Directions for this task: Leave out the pictures and copy everything else below exactly.

Given information:

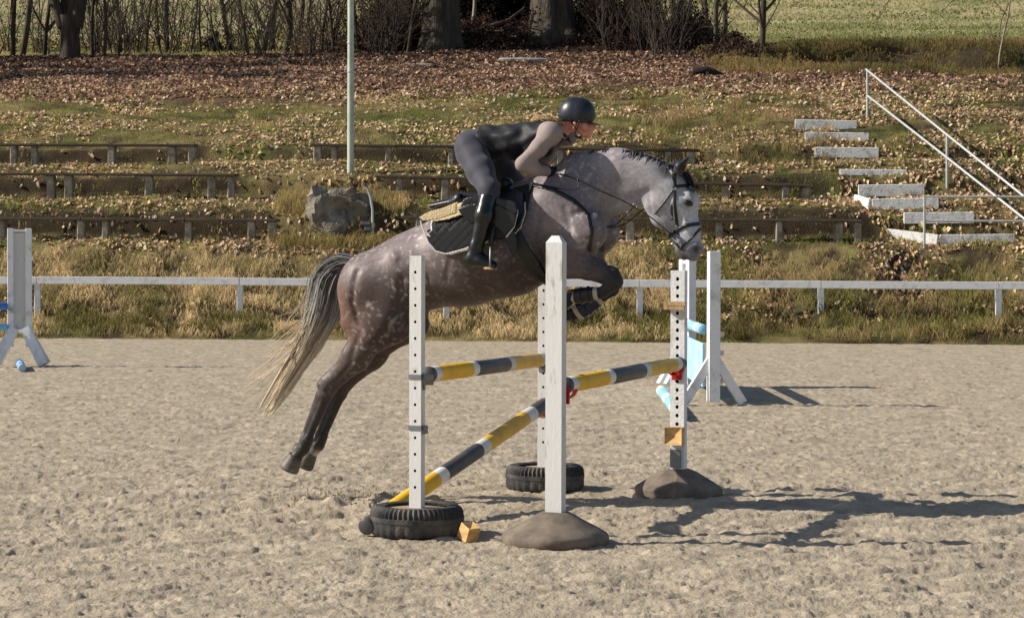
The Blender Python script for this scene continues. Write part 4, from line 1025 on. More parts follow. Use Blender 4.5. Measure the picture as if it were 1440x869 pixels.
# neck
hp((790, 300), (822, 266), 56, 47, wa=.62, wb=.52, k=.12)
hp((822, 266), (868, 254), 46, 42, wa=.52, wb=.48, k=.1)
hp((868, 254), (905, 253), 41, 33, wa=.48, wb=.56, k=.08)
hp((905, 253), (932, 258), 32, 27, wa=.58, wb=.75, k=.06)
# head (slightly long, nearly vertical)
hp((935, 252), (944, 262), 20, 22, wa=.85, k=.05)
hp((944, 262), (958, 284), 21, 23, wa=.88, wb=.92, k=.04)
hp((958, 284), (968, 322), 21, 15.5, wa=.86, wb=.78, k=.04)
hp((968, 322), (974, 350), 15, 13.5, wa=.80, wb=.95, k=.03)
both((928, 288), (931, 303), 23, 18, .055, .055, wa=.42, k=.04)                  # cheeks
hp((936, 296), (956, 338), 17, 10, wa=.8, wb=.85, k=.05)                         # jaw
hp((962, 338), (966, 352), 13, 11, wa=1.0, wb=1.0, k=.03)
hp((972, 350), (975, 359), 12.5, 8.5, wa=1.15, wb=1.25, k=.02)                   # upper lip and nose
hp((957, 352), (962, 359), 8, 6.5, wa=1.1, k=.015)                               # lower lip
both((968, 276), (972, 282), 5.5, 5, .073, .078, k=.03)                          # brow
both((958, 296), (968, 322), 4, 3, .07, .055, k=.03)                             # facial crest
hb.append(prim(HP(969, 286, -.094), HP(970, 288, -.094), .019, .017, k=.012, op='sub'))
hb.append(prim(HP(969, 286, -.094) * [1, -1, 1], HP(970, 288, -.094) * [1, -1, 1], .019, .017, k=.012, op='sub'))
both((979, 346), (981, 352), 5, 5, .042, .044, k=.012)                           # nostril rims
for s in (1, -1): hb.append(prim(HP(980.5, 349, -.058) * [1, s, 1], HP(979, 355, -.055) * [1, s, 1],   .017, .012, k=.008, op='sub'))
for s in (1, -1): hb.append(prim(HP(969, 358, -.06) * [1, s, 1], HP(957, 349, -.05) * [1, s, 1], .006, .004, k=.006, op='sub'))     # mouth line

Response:
The Blender Python script for this scene continues. Write part 4, from line 1025 on. More parts follow. Use Blender 4.5. Measure the picture as if it were 1440x869 pixels.
# neck
hp((790, 300), (822, 266), 56, 47, wa=.62, wb=.52, k=.12)
hp((822, 266), (868, 254), 46, 42, wa=.52, wb=.48, k=.1)
hp((868, 254), (905, 253), 41, 33, wa=.48, wb=.56, k=.08)
hp((905, 253), (932, 258), 32, 27, wa=.58, wb=.75, k=.06)
# head (slightly long, nearly vertical)
hp((935, 252), (944, 262), 20, 22, wa=.85, k=.05)
hp((944, 262), (958, 284), 21, 23, wa=.88, wb=.92, k=.04)
hp((958, 284), (968, 322), 21, 15.5, wa=.86, wb=.78, k=.04)
hp((968, 322), (974, 350), 15, 13.5, wa=.80, wb=.95, k=.03)
both((928, 288), (931, 303), 23, 18, .055, .055, wa=.42, k=.04)                  # cheeks
hp((936, 296), (956, 338), 17, 10, wa=.8, wb=.85, k=.05)                         # jaw
hp((962, 338), (966, 352), 13, 11, wa=1.0, wb=1.0, k=.03)
hp((972, 350), (975, 359), 12.5, 8.5, wa=1.15, wb=1.25, k=.02)                   # upper lip and nose
hp((957, 352), (962, 359), 8, 6.5, wa=1.1, k=.015)                               # lower lip
both((968, 276), (972, 282), 5.5, 5, .073, .078, k=.03)                          # brow
both((958, 296), (968, 322), 4, 3, .07, .055, k=.03)                             # facial crest
hb.append(prim(HP(969, 286, -.094), HP(970, 288, -.094), .019, .017, k=.012, op='sub'))
hb.append(prim(HP(969, 286, -.094) * [1, -1, 1], HP(970, 288, -.094) * [1, -1, 1], .019, .017, k=.012, op='sub'))
both((979, 346), (981, 352), 5, 5, .042, .044, k=.012)                           # nostril rims
for s in (1, -1): hb.append(prim(HP(980.5, 349, -.058) * [1, s, 1], HP(979, 355, -.055) * [1, s, 1],   .017, .012, k=.008, op='sub'))
for s in (1, -1): hb.append(prim(HP(969, 358, -.06) * [1, s, 1], HP(957, 349, -.05) * [1, s, 1], .006, .004, k=.006, op='sub'))     # mouth line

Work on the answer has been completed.